At that point of time I didn’t know much about Minoo Masani’s political strengths nor about Zareer Masani’s own qualifications.
But now, I see he was doing things in the background of his parents’ politics.

Masani the senior was out of Delhi and Shakuntala was left to live back in Delhi and only at this point she tries to get a “job” and the rest of the book centers around how she met with success and much neglect and the mother-son duo’s correspondence is much about this struggle to earn money to live in Delhi and how much her expectations from Mrs.Gandhi didn’t fructify.

One should imagine Mrs.Gandhi’s own sense of revenge etc. I am sure Mrs.Gandhi wouldn’t have relished Zareer’s book on her, as much as I am now reminded of Do Moreaes (another of my Oxford friend) whose book too on Mrs.Gandhi, she didn’t relish and she almost banned him from then onwards.

Now, in short, I feel sad the marriage of Minoo and Shakuntala broker up and the son, now I find turned a gay and in Indian parental lingo, a wreck?
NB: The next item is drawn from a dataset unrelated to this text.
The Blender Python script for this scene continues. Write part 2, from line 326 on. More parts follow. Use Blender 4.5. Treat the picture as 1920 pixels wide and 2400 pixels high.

I have known so many Indian families, all well-educated, well-connected, and wealthy even by ordinary standards. I have known so many of these families. Some of them have been my Oxford day’s friends. But alas! Some of the most gifted of my friends couldn’t live together their families broke up. I feel often distressed.

What is wrong with our Indo-British encounters?
What we gain by our British education?

How that Western education impacts our own Indian women?
Why such gifted men proved to be such disastrous failures?

I want parents of the present day affluence to ponder over some of these questions.

To talk of parental responsibilities seems a bit granny talk, right?
And yet, I like to as: dont the parents have some role in seeing through the lives of their sons and daughters?

I stop with these rather unstructured questions!